How can a person start criminal proceedings?

Dear David,
As rightly stated by you, before you can start a court action in civil cases, you are required to go and see your lawyer and brief him with supporting documents about your concern.

The lawyer will then check what you have narrated to him against the law and if in the opinion of the lawyer you have a case, the lawyer will summarise the facts of your case into a documents called a Statement of Claim attached to a Writ of Summons and will then file the case in court.
When this is done, then court proceedings are said to have been instituted against the defendant.

In criminal cases, the procedure is different. To start criminal proceedings, you first make a complaint at a police station against another person whom you believe had acted contrary to the law by interfering with your rights.
When you lodge the complaint, the police will invite the suspect for interrogation and possibly give a statement about his version of the complaint.
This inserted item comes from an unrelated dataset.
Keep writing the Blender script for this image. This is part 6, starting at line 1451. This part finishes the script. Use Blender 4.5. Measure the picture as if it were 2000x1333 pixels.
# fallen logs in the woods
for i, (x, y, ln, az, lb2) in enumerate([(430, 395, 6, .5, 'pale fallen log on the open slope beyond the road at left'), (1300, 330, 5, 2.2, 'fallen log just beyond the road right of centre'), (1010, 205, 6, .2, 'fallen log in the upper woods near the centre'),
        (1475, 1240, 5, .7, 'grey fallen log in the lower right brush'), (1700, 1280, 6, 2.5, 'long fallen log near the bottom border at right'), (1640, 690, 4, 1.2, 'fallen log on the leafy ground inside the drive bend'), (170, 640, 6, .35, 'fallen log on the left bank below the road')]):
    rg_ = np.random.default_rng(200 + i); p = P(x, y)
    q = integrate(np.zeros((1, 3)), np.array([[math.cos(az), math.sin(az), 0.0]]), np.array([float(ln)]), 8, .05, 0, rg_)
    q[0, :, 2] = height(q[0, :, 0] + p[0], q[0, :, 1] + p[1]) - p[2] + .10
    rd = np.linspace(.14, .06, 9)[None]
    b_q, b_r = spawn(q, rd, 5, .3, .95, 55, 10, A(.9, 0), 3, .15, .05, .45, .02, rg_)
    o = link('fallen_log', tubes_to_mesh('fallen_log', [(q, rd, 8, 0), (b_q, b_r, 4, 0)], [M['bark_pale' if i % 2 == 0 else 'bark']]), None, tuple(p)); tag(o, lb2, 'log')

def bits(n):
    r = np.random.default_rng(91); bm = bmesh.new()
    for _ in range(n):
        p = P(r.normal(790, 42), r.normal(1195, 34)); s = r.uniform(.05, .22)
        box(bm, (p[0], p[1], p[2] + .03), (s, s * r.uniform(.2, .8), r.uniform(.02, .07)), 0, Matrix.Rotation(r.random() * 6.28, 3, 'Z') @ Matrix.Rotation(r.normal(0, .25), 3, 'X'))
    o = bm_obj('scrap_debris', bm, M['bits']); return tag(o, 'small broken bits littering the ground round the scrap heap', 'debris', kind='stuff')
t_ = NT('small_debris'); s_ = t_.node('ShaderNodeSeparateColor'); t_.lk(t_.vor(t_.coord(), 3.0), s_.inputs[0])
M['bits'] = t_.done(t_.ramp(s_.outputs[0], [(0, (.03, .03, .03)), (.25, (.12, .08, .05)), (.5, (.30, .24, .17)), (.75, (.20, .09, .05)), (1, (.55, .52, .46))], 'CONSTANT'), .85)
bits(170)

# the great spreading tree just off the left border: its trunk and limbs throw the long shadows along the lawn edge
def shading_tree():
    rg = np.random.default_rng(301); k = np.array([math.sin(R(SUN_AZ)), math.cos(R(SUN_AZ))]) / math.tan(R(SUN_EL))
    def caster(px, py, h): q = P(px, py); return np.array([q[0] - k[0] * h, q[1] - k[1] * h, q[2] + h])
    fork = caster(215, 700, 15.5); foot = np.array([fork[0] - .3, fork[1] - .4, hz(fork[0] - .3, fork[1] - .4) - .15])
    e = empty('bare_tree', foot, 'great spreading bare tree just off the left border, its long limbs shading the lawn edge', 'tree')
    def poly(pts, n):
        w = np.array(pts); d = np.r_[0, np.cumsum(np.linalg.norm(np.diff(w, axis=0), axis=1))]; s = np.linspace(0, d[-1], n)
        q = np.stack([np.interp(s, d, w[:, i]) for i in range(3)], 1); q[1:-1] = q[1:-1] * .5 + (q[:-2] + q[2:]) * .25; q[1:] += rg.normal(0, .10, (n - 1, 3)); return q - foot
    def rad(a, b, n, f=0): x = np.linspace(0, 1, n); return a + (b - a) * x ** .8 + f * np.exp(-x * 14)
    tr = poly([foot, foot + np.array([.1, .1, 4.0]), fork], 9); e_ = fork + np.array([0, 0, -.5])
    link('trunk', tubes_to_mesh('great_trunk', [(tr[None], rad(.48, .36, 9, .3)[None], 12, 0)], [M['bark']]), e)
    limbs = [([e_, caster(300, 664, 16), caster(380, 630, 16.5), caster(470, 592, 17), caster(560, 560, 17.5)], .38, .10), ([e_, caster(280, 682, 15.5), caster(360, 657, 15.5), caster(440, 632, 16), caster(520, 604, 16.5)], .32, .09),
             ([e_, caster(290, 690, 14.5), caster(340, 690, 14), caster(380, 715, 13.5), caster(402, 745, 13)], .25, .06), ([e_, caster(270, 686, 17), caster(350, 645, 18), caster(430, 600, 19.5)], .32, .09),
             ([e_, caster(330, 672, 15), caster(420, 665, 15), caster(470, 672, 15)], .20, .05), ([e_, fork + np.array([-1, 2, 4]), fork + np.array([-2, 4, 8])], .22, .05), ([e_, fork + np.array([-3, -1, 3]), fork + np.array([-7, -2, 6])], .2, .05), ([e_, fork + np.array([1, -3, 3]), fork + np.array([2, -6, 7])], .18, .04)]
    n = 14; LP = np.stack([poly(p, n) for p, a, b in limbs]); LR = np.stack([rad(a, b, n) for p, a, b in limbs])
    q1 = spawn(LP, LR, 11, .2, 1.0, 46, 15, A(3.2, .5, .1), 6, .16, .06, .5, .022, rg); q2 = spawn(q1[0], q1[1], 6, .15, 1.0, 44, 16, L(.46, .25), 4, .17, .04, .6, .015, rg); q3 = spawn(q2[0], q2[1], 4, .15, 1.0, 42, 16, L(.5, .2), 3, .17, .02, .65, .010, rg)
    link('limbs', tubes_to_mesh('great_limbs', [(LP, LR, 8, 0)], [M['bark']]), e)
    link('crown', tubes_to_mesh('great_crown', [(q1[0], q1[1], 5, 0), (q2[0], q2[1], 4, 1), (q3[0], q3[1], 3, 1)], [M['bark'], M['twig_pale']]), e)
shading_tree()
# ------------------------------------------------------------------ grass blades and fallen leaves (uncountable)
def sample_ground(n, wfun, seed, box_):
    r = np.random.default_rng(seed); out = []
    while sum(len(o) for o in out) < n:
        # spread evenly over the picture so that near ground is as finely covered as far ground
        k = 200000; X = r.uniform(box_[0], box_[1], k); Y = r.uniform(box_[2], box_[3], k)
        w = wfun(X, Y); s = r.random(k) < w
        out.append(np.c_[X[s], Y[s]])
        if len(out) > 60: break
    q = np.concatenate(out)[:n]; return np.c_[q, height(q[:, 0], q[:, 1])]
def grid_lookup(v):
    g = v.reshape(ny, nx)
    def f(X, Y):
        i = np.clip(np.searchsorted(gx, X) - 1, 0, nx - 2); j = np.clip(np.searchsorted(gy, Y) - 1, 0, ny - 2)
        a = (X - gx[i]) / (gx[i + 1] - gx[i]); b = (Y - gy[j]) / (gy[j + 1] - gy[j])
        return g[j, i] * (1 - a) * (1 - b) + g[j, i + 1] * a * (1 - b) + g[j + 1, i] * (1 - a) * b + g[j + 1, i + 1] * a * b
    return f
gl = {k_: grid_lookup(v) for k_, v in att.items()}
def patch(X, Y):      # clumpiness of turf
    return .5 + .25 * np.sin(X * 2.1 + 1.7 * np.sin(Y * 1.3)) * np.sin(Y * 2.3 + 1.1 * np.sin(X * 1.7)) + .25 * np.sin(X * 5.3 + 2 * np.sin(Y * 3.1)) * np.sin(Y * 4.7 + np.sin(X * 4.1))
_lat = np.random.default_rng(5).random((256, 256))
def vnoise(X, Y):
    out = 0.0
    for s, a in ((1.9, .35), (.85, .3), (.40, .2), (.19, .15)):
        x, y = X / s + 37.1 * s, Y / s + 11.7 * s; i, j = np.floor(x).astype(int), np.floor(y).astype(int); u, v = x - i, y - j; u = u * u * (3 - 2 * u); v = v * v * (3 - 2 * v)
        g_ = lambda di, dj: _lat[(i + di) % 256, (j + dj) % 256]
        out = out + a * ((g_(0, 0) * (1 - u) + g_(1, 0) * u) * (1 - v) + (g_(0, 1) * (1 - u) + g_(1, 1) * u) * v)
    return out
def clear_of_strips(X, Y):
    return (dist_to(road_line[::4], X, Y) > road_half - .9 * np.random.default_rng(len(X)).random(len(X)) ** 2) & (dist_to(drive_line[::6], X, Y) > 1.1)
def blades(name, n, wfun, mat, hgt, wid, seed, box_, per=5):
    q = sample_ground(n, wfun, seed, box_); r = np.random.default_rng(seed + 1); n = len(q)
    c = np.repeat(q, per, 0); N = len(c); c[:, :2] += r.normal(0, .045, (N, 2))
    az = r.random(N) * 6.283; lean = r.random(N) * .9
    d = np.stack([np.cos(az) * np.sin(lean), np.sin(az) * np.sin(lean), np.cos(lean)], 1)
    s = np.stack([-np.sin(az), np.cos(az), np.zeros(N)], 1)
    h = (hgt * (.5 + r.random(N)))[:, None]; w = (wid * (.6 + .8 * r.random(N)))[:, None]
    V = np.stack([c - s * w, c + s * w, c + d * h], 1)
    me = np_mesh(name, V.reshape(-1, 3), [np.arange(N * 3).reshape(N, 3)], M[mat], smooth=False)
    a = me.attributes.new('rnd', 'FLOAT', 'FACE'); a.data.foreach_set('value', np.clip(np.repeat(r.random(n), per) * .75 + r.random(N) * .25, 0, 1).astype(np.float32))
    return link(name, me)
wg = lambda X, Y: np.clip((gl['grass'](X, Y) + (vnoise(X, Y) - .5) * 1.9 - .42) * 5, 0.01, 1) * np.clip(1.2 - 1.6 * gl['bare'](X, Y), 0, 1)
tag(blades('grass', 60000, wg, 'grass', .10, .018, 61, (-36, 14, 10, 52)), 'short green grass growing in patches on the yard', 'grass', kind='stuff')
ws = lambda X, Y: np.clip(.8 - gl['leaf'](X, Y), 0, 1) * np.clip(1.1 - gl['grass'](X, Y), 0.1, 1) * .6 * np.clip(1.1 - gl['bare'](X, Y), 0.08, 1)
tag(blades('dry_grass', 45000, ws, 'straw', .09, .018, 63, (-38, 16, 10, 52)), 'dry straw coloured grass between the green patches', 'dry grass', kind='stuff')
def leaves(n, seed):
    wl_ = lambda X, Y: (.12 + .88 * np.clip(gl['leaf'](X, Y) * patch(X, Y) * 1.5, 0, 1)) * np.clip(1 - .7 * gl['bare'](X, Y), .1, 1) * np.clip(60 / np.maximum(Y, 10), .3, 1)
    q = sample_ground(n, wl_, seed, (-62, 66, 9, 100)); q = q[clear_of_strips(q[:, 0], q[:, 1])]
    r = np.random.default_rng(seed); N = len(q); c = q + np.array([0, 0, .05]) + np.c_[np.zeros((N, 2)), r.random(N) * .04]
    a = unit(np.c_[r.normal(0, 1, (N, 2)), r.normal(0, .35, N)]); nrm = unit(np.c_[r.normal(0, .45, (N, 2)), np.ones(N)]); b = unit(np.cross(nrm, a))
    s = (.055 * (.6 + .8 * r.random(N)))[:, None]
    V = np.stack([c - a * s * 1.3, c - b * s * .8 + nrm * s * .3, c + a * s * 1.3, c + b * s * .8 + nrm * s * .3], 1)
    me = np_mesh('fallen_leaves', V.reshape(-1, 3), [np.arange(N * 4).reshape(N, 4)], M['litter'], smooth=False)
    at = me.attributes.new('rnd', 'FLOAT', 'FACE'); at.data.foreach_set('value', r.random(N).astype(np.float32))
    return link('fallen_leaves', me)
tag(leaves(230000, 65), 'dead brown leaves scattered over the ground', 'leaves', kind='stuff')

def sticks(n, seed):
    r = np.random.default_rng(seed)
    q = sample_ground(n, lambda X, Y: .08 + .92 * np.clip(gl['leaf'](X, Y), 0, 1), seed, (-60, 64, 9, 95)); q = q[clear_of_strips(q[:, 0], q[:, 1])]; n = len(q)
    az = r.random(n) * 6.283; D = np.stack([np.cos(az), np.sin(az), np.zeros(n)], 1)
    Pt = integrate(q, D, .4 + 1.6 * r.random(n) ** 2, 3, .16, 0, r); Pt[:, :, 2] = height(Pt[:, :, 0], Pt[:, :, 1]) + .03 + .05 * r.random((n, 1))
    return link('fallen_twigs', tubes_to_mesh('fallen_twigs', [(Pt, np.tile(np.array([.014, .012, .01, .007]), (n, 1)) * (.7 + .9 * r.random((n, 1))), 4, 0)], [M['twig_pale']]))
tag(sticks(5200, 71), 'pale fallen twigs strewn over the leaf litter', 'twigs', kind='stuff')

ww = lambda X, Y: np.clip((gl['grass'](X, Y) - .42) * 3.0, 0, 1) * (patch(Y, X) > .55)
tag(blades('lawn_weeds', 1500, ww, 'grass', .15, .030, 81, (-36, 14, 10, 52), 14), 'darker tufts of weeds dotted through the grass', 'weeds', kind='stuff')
The police will then investigate the complaint and if satisfied that a case has been made, they will charge the suspect and place him before court.

Apart from police officers, the law says any person who believes from a reasonable and probable cause that an offence has been committed by another person can make a complaint to a District Magistrate who has jurisdiction to try or enquire into the alleged offence, or within the local limits of whose jurisdiction the person accused is alleged to reside or be.

Such complaints may be made orally or in writing, but if made orally, it shall be reduced into writing by the magistrate and in either case shall be signed by the complainant and the magistrate.

Upon receiving any such complaint, the magistrate shall review it and may, in his discretion, refuse to issue a warrant or may issue either a summons or warrant as he thinks fit.

This is to compel the attendance of the accused person before the District Court which such magistrate is empowered to hold, or if the offence appears to be one which he is not empowered to try or enquire into, refer it before some other competent court having jurisdiction in the same area.

Once the police have completed their investigation, they may charge the person and issue a summons to place the person before the District or Circuit Court for prosecution.

This is contained in a charge contained in a charge sheet specifying the name and occupation of the person charged, the charge against him, and the time and the place where the offence is alleged to have been committed.

The charge sheet shall be signed by the police officer or public prosecutor in charge of the case. Where the offence involves serious acts necessitating a trial on indictment, the prosecution will be undertaken by lawyers from the Attorney-General’s Department. From the moment the charge sheet is read to the accused person and the plea taken, criminal prosecution would be said to have commenced.